Polski sport przegrywa walkę z kryzysem

GN
opublikowano: 2009-03-26 00:00

Nieprofesjonalne zarządzanie związkami i klubami odstrasza sponsorów. Będą bankructwa — ostrzega Deloitte.

Nieprofesjonalne zarządzanie związkami i klubami odstrasza sponsorów. Będą bankructwa — ostrzega Deloitte.

Polski sport czeka mecz o dużą stawkę. Przeciwnikiem będzie kryzys gospodarczy. Wymusza na firmach szukanie oszczędności. Na pierwszy ogień idą wydatki na marketing, w tym sponsoring. A sportowcy, kluby i związki sportowe potrzebują pieniędzy jak ryba wody.

— Firmy traktują sponsoring jak każdą inną inwestycję. A wydają teraz na nie dużo mniej pieniędzy. W przypadku sponsoringu bardzo trudno zmierzyć korzyści, dlatego te wydatki obcinane są w pierwszej kolejności.
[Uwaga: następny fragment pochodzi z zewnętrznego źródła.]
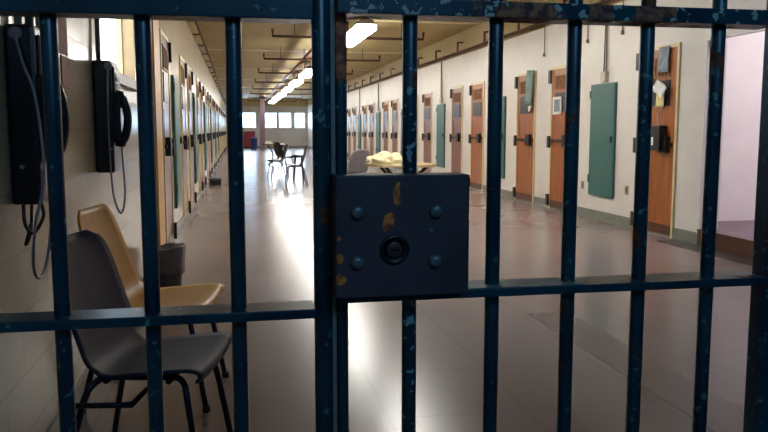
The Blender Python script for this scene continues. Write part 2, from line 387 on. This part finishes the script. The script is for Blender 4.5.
# ------------------------------------------------------------------ cell doors
def cell_door(n, x, y, side, near, wood='wood', style=0):
    """side +1: wall at +X facing -X; door faces into the hall. local frame: +X out of the wall, +Y along the wall"""
    d = sempty('door_%d' % n, (x, y, 0)); d.rotation_euler = (0, 0, math.pi if side > 0 else 0)
    w, h = 0.37, 2.10
    MB().box(0.0, -w - .04, 0, .02, -w, h + .04).box(0, w, 0, .02, w + .04, h + .04).box(0, -w, h, .02, w, h + .04).build('door_frame', 'yellowtrim', d)
    leaf = MB().box(0.0, -w, .03, .012, w, h)
    leaf.box(.012, -w + .06, 1.02, .02, -w + .10, 1.40)
    leaf.build('door_leaf', wood, d)
    MB().box(.012, -.25, 1.47, .022, .25, 1.75, .003).build('window_pane', 'darkglass', d)
    g = MB()
    for q in range(7): g.box(.013, -.24 + q * .075, 1.80, .024, -.24 + q * .075 + .02, 2.0)
    g.box(.013, -.26, 1.78, .024, .26, 1.80).box(.013, -.26, 2.0, .024, .26, 2.02)
    g.build('vent_grille', 'grille', d)
    # hinges on the far edge, latch bar with a box, kick bracket
    hs = -1 if side > 0 else 1
    for z0, z1 in ((1.9, 2.1), (.93, 1.11), (.05, .22)):
        MB().box(.0, hs * (w + .05) - .04, z0, .05, hs * (w + .05) + .04, z1, .006).build('hinge', 'black', d)
    MB().box(.02, -w + .02, 1.02, .04, w - .02, 1.06).box(.02, -hs * w * .55 - .08, .95, .07, -hs * w * .55 + .08, 1.13, .005).build('latch', 'black', d)
    MB().box(.012, -w + .01, .03, .02, w - .01, .14).build('kick_plate', 'sillwood', d)
    return d
nd = 1
RT = [9.30 + 4.05 * i for i in range(10)]
doorsR = []
for i, t in enumerate(RT):
    for s_ in (-1.31, 1.30):
        cell_door(nd, XR, t + s_, 1, i == 0, 'wood' if i < 2 else 'redwood'); nd += 1
LT = [9.15 + 4.05 * i for i in range(10)]
for i, t in enumerate(LT):
    for s_ in (-1.25, 1.28):
        cell_door(nd, XL, t + s_, -1, False, 'redwood'); nd += 1

# ------------------------------------------------------------------ teal panels, conduits
def ordinal(i): return ['first', 'second', 'third', 'fourth', 'fifth', 'sixth', 'seventh', 'eighth', 'ninth', 'tenth'][i]
def panel(side, y, label):
    t = thing('access_panel', label, 'wall panel', (XR - .002 if side > 0 else XL + .002, y, 0), 180 if side > 0 else 0, 'teal panels between the cell doors')
    MB().box(0, -.34, .33, .03, .34, 1.80, .004).build('panel_door', 'teal', t)
    MB().box(.03, -.31, .36, .034, .31, 1.77, .001).build('raised_face', 'teal', t)
    MB().box(.034, .27, 1.04, .055, .295, 1.12, .003).build('handle', 'black', t)
    for z in (.5, 1.62): MB().box(.02, -.352, z, .04, -.33, z + .1).build('hinge', 'teal', t)
    return t
for i, t in enumerate(RT[:8]):
    panel(1, t, '%s teal metal panel from the gate on the wall opposite the phones' % ordinal(i))
for i, t in enumerate(LT[:6]):
    panel(-1, t - .1, '%s teal metal panel from the gate on the wall with the phones' % ordinal(i))
for i, t in enumerate(RT[:6]):
    c = thing('junction_box', 'junction box with a conduit rising above the %s teal panel opposite the phones' % ordinal(i), 'electrical box', (XR, t - .02, 1.82), 180, 'conduit boxes above the teal panels')
    MB().box(0, -.07, 0, .05, .07, .13, .004).build('box', 'conduitwhite', c)
    MB().tube([(.02, -.03, .12), (.02, -.015, .95)], .009, 8).tube([(.02, .03, .12), (.02, .015, .95)], .009, 8).build('conduit', 'conduit', c)
for y, z in ((9.81, 2.39), (8.85, 2.39), (13.4, 2.4), (11.3, 2.35)):
    lab = {9.81: 'short grey conduit high on the wall between first teal panel and second door', 8.85: 'short grey conduit high between the first wooden door and first teal panel',
           13.4: 'short grey conduit high above the second teal panel opposite the phones', 11.3: 'short grey conduit high between the second and third wooden doors'}[y]
    c = thing('wall_conduit', lab, 'conduit', (XR, y, z), 180, 'short conduits high on the white wall')
    MB().tube([(.02, 0, .03), (.02, 0, .75 if z < 2.395 else .4)], .008, 8).build('pipe', 'conduit', c)
    MB().lathe([(.012, 0), (.02, .01), (.02, .04), (.01, .06)], (0, 0, 1), (.022, 0, -.02), 12).build('fitting', 'conduit', c)
for y, z, l in ((9.86, .44, 'small wall socket low down between the first teal panel and second wooden door'), (8.64, .46, 'small wall socket low down between the first wooden door and first teal panel')):
    c = thing('wall_socket', l, 'socket', (XR, y, z), 180, 'sockets beside the first teal panel')
    MB().box(0, -.035, -.055, .012, .035, .055, .003).build('face_plate', 'pinksign', c)
    MB().box(.012, -.012, -.03, .014, .012, .03).build('outlet', 'black', c)

# ------------------------------------------------------------------ papers on the wooden doors
def sheet(name, label, cat, side, y, z, w, h, mat, group=None, tilt=0.0, off=.03, thick=.003, wob=.006):
    """slightly curled sheet fixed on a door"""
    t = MB(); N = 6
    x0 = (XR - off)
    top = []
    for i in range(N + 1):
        for j in range(2):
            pass
    vs = {}
    for i in range(N + 1):
        for j in range(N + 1):
            u = i / N - .5; v = j / N - .5
            yy = u * w; zz = v * h
            cy = yy * math.cos(tilt) - zz * math.sin(tilt); cz = yy * math.sin(tilt) + zz * math.cos(tilt)
            for k_, dx in enumerate((0, thick)):
                vs[i, j, k_] = t.bm.verts.new((-dx - wob * (math.sin(i * 1.3 + y) * .5 + .5) - wob * (.5 - v) * 1.5, cy, cz))
    for i in range(N):
        for j in range(N):
            for k_ in (0, 1):
                f = t.bm.faces.new((vs[i, j, k_], vs[i + 1, j, k_], vs[i + 1, j + 1, k_], vs[i, j + 1, k_])); f.smooth = True
    for i in range(N):
        for a, b in (((i, 0), (i + 1, 0)), ((i + 1, N), (i, N)), ((0, i + 1), (0, i)), ((N, i), (N, i + 1))):
            t.bm.faces.new((vs[a + (0,)], vs[b + (0,)], vs[b + (1,)], vs[a + (1,)]))
    o = t.build(name, mat); o.location = (x0, y, z)
    return tag(o, label, cat, group)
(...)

Jest źle, a będzie jeszcze gorzej. Sezon 2009/2010 będzie swoistym katharsis. Dojdzie do marginalizacji niektórych dyscyplin i upadku wielu klubów. Nawet tych, które dziś wydają się być w dobrej sytuacji — mówi Dominik Linowski, starszy konsultant w dziale zarządzania ryzykiem Deloitte.

Ekspert wylicza głośne porażki polskiego sportu z ostatnich miesięcy: liga koszykówki mężczyzn straciła tytularnego sponsora, a jej legenda: Śląsk Wrocław musiał wycofać się z rywalizacji. Polnord wycofał się ze sponsorowania Arki Gdynia, a Kolporter z Korony Kielce, Tomasz Gollob zgodził się na obniżenie kontraktu o 30 proc., a piłkarze ŁKS od kilku miesięcy nie dostają pensji.

Zdaniem ekspertów Deloitte największą bolączką rodzimego sportu jest to, że przed decydującym starciem nie jest w optymalnej formie.

— Organizacje sportowe powinny walczyć o pieniądze, a nie robią nic. W klubach i związkach sportowych poza obszarem szkoleniowym brakuje profesjonalnego zarządzania, zatrudniane w nich osoby nie mają zdolności menedżerskich. Brakuje długoterminowej wizji rozwoju — mówi Aneta Wojtuń, dyrektor działu zarządzania ryzykiem Deloitte.

— Wokół polskiego sportu panuje bardzo zły klimat. Sponsorów odstraszają skandale korupcyjne, chuligaństwo i rasizm na stadionach, nieprzejrzyste wydawanie pieniędzy, brak wpływu na zarządzanie klubem. Jeśli kluby i związki chcą stać się atrakcyjne dla sponsorów, muszą szybko się przeobrazić i działać na tych samych zasadach co firmy —mówi Dominik Linowski.

Ekspert twierdzi, że oczekiwania sponsorów są jasne.

— Firmom zależy na eksponowaniu wizerunku w mediach, dobrych wynikach sportowych, uznaniu w oczach kibiców i władz lokalnych, ale również na efektywnym wydawaniu ich pieniędzy — wylicza Dominik Linowski.